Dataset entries
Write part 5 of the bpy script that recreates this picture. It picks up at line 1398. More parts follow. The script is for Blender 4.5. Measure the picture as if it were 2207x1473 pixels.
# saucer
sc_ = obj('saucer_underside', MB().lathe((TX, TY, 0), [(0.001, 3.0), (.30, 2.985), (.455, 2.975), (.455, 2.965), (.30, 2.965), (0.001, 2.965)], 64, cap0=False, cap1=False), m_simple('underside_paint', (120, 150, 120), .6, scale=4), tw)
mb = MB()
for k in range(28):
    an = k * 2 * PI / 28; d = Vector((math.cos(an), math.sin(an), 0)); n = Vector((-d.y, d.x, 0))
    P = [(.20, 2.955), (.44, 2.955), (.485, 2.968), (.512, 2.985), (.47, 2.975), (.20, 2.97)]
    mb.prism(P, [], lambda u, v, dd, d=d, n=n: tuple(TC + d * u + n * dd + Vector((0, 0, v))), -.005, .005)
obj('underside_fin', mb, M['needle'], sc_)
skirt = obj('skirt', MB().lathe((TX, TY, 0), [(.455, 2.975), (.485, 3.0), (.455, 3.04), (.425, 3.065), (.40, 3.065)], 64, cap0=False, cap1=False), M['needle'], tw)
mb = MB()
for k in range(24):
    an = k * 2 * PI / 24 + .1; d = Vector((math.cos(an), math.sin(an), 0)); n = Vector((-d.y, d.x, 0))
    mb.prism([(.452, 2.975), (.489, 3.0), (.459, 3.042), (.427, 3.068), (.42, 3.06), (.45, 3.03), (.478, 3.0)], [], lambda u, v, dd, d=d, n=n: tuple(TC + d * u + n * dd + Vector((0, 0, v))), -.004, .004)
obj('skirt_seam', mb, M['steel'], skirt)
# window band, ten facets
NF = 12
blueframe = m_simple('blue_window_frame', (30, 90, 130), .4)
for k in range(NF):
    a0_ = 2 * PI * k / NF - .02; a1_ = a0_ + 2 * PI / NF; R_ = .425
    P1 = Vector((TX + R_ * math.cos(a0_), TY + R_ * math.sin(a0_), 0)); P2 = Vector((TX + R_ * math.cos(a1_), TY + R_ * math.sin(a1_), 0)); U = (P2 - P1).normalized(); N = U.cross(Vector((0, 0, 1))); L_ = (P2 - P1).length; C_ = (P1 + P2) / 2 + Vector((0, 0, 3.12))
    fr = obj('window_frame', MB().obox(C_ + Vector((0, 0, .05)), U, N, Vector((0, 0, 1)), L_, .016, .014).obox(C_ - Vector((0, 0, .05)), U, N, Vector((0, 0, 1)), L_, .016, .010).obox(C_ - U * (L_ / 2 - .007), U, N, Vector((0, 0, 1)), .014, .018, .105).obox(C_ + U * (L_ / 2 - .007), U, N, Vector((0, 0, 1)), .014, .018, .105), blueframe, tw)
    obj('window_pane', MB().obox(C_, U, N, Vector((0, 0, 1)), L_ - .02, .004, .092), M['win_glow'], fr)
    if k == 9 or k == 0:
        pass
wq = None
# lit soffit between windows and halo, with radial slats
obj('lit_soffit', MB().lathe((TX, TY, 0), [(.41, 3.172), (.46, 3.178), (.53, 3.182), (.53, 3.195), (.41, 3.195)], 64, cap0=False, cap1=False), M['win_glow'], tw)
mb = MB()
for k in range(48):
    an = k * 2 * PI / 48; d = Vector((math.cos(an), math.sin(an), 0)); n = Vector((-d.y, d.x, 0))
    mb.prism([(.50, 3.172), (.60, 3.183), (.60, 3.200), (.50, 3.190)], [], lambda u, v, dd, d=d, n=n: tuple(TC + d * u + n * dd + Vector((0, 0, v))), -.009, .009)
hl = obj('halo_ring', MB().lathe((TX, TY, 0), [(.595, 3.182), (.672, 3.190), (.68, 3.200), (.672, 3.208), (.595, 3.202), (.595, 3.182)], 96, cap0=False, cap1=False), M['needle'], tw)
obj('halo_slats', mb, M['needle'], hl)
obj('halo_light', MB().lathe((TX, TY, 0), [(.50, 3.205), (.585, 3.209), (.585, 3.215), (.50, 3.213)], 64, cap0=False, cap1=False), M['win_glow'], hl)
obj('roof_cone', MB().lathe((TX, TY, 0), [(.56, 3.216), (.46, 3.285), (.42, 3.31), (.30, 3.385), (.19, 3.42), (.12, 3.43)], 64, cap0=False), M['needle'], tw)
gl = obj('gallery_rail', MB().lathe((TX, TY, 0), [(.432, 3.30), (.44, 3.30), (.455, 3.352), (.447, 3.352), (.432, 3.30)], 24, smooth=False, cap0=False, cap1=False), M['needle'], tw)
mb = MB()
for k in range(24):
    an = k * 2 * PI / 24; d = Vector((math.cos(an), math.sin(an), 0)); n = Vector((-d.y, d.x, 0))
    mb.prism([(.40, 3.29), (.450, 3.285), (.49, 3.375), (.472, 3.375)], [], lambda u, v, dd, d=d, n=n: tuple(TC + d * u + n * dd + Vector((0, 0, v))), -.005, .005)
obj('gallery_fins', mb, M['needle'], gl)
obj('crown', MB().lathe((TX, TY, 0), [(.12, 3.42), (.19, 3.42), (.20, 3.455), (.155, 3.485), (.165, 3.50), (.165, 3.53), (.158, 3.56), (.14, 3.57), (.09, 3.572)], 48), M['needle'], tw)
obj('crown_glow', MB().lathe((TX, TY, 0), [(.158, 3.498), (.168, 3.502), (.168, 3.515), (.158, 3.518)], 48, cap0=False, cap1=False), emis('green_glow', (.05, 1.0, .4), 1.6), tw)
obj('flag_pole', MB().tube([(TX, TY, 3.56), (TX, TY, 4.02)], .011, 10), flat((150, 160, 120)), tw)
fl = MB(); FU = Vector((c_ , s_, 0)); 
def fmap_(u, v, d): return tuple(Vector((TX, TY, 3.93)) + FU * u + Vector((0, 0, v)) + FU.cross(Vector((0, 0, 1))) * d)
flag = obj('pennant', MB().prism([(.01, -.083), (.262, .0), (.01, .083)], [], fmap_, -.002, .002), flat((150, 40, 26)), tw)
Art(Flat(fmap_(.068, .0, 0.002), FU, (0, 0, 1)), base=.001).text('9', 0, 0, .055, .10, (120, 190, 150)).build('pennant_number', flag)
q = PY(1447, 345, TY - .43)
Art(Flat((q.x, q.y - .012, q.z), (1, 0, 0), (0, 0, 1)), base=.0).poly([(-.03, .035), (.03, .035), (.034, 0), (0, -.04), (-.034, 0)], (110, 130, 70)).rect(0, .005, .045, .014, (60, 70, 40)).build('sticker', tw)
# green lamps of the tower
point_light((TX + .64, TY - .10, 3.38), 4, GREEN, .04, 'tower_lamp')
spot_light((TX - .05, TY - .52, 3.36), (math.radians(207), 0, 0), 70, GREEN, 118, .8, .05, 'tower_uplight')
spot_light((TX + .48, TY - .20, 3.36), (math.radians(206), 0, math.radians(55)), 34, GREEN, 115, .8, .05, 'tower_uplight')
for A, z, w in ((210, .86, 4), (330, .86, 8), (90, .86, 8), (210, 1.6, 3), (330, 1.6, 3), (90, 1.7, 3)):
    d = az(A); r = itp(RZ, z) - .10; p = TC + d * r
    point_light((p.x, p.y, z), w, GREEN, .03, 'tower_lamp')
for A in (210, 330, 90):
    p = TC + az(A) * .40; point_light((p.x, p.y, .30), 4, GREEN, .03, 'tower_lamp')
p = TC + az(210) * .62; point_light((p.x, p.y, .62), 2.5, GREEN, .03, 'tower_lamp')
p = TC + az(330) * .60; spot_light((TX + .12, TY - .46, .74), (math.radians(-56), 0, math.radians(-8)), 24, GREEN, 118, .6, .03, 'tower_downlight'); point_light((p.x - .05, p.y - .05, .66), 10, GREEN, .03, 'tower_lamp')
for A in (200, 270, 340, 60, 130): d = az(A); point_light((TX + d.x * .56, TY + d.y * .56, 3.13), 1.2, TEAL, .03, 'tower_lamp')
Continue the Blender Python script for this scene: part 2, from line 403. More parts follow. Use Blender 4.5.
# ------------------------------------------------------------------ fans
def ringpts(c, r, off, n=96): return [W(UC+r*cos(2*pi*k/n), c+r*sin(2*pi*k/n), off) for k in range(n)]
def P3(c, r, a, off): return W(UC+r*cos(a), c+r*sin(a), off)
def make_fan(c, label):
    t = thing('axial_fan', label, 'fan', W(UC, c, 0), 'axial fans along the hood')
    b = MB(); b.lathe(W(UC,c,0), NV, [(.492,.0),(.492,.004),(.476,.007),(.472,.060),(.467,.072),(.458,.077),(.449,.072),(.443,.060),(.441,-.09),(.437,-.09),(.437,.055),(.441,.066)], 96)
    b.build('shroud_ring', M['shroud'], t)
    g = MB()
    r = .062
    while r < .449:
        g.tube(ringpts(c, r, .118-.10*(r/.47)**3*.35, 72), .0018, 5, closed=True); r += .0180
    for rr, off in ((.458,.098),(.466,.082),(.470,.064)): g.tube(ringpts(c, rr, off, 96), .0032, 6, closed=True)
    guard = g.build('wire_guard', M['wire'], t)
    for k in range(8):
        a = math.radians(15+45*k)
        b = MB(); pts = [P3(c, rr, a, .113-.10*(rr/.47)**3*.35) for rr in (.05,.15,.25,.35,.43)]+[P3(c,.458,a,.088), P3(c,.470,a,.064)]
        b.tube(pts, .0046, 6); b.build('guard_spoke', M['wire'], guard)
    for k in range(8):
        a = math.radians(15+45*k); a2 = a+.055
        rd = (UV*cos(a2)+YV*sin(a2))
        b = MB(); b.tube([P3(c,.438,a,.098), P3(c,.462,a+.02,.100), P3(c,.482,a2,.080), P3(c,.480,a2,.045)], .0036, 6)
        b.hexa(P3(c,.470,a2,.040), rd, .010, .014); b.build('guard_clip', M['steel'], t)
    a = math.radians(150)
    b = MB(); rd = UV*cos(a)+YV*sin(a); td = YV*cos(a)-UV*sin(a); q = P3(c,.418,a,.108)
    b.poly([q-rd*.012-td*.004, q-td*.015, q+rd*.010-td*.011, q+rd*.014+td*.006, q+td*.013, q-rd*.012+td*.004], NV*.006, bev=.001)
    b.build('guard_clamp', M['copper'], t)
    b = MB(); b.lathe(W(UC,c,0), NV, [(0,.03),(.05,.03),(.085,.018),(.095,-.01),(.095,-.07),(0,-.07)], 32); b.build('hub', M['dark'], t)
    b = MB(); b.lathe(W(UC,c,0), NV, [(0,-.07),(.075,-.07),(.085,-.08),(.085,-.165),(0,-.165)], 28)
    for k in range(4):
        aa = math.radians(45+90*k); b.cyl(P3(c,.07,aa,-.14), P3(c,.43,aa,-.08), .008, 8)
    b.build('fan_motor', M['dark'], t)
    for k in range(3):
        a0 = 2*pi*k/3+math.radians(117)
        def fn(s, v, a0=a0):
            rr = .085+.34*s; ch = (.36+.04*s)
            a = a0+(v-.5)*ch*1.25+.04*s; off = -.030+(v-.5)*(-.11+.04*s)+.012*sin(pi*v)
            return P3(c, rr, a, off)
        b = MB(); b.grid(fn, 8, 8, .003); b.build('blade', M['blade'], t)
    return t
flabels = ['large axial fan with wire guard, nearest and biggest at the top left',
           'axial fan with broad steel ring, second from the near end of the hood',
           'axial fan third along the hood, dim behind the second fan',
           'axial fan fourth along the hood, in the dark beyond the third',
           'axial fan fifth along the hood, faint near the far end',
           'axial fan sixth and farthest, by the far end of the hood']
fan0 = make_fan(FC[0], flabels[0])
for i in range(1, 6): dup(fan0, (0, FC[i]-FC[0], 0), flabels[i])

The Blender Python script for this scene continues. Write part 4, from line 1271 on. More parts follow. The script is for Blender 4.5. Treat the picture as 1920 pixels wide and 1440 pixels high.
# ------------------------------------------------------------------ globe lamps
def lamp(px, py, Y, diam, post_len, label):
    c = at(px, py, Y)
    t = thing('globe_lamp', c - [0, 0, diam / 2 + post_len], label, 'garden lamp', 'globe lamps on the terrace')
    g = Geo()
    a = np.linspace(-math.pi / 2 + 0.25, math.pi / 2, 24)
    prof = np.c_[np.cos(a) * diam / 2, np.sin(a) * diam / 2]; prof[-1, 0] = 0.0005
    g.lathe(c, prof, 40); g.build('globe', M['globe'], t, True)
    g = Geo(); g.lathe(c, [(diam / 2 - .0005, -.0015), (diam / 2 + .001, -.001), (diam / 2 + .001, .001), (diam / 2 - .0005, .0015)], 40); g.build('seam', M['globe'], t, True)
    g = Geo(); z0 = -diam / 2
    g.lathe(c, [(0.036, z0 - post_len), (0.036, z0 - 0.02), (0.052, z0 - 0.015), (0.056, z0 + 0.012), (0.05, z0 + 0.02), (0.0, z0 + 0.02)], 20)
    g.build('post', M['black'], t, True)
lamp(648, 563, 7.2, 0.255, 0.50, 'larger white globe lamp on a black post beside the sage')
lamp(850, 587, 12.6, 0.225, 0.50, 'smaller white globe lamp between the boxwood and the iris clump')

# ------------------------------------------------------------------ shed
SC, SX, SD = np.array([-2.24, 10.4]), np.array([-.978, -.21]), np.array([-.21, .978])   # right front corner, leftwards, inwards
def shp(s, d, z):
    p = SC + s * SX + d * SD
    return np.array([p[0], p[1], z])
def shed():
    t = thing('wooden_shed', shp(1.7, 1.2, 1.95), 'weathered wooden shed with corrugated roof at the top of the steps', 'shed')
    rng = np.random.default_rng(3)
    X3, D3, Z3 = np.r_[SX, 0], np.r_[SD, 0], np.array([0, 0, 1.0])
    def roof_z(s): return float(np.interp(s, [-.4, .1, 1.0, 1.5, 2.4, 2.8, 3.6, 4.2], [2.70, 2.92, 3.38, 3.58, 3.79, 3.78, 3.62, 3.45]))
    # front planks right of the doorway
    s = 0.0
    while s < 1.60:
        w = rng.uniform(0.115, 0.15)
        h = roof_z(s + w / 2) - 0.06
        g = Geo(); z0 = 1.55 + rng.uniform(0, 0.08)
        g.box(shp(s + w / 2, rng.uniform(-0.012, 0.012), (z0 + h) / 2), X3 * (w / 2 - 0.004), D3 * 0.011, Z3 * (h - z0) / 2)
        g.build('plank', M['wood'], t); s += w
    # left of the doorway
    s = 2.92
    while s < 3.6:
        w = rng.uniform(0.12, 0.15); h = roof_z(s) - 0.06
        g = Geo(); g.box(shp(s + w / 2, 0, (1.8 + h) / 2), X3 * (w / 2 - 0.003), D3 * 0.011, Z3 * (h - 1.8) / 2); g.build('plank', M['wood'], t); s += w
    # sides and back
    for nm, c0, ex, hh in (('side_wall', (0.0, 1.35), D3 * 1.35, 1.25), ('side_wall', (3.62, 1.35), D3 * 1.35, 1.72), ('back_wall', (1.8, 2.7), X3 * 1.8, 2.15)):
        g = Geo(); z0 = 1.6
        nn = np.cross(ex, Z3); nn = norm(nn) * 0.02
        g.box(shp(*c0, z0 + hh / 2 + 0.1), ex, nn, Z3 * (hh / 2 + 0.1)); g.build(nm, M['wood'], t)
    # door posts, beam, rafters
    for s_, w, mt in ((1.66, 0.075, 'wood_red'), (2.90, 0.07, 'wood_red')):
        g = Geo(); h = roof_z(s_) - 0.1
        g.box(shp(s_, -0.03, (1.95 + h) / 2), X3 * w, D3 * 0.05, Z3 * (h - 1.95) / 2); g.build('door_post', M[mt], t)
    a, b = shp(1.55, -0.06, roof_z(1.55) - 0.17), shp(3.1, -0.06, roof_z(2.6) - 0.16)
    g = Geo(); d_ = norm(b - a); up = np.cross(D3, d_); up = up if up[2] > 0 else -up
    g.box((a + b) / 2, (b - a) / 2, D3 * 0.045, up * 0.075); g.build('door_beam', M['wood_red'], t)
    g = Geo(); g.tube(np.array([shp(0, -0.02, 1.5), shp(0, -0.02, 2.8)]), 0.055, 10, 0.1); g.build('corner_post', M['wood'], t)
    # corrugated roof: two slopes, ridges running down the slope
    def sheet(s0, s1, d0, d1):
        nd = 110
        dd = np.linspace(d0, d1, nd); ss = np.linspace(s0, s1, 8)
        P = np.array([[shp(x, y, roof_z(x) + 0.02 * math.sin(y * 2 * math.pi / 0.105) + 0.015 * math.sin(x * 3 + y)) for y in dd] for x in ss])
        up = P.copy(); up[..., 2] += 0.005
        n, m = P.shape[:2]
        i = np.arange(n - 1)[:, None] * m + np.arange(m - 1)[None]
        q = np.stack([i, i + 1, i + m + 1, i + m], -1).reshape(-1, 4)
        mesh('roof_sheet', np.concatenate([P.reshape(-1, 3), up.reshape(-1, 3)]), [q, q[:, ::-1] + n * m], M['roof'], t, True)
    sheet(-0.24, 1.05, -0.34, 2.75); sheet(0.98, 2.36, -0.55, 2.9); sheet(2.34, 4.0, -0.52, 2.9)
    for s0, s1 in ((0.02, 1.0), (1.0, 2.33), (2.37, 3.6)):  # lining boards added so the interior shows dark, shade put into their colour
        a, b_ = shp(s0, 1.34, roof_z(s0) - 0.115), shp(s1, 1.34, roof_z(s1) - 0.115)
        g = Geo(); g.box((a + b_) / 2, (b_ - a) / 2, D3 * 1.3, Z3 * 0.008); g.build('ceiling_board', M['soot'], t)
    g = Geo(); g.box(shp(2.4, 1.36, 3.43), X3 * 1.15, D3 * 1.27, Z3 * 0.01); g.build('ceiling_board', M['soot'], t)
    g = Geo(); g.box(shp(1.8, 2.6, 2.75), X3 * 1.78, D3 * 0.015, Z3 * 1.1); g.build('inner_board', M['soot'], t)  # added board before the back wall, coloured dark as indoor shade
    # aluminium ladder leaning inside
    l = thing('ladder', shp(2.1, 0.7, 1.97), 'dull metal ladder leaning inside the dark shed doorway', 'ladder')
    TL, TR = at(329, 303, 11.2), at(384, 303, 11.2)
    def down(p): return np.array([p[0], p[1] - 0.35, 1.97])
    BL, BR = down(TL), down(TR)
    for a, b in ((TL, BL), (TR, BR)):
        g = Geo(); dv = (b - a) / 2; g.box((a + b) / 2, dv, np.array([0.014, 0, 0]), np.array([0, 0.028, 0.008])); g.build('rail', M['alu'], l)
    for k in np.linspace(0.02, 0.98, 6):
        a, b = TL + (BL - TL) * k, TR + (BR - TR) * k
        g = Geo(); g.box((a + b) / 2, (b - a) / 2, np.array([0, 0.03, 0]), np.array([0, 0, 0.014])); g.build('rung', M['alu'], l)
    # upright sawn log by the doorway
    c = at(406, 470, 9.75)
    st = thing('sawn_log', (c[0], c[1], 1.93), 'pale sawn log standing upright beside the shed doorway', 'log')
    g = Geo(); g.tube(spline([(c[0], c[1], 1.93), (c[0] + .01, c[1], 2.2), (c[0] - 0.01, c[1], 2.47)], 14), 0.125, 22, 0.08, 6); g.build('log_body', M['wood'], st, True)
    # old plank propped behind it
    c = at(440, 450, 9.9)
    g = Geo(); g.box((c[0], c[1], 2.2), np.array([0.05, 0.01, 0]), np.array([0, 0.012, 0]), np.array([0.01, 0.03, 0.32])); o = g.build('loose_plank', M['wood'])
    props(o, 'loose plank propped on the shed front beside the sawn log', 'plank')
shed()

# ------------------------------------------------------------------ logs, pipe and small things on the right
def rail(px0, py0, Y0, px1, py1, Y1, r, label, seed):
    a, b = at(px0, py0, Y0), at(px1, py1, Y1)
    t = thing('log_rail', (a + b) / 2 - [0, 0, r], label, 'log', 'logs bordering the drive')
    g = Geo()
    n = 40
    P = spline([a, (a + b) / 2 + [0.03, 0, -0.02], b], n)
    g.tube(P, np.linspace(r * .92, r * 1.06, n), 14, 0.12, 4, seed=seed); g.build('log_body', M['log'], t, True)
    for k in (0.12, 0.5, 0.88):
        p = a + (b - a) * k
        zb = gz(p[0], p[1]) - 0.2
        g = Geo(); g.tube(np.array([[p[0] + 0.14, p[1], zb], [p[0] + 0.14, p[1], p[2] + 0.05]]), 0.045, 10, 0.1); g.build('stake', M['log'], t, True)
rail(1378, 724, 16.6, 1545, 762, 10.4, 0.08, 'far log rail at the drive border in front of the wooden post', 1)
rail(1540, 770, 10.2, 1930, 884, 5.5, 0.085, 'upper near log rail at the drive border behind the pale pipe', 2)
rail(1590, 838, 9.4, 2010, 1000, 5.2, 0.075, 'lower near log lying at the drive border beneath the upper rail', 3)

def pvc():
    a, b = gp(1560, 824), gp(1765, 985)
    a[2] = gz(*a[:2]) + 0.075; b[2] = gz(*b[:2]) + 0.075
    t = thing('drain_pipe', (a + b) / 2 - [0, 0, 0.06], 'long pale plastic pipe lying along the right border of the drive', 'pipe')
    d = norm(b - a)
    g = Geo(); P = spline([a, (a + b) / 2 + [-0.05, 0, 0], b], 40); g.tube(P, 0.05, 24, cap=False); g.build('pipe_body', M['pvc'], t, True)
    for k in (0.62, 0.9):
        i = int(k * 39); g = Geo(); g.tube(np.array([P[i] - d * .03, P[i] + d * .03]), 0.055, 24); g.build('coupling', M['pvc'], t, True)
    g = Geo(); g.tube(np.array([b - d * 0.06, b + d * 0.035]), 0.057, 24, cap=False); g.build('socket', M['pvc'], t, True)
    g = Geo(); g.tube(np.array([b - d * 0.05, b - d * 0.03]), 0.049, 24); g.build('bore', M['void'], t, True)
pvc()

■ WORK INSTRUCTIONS
Extract, word for word, the line containing "The Blender Python script for this scene continues.", the line containing "lamp(850, 587, 12.6, 0.225, 0.50, 'smaller", and every line between them.

■ TASK RESULT
The Blender Python script for this scene continues. Write part 4, from line 1271 on. More parts follow. The script is for Blender 4.5. Treat the picture as 1920 pixels wide and 1440 pixels high.
# ------------------------------------------------------------------ globe lamps
def lamp(px, py, Y, diam, post_len, label):
    c = at(px, py, Y)
    t = thing('globe_lamp', c - [0, 0, diam / 2 + post_len], label, 'garden lamp', 'globe lamps on the terrace')
    g = Geo()
    a = np.linspace(-math.pi / 2 + 0.25, math.pi / 2, 24)
    prof = np.c_[np.cos(a) * diam / 2, np.sin(a) * diam / 2]; prof[-1, 0] = 0.0005
    g.lathe(c, prof, 40); g.build('globe', M['globe'], t, True)
    g = Geo(); g.lathe(c, [(diam / 2 - .0005, -.0015), (diam / 2 + .001, -.001), (diam / 2 + .001, .001), (diam / 2 - .0005, .0015)], 40); g.build('seam', M['globe'], t, True)
    g = Geo(); z0 = -diam / 2
    g.lathe(c, [(0.036, z0 - post_len), (0.036, z0 - 0.02), (0.052, z0 - 0.015), (0.056, z0 + 0.012), (0.05, z0 + 0.02), (0.0, z0 + 0.02)], 20)
    g.build('post', M['black'], t, True)
lamp(648, 563, 7.2, 0.255, 0.50, 'larger white globe lamp on a black post beside the sage')
lamp(850, 587, 12.6, 0.225, 0.50, 'smaller white globe lamp between the boxwood and the iris clump')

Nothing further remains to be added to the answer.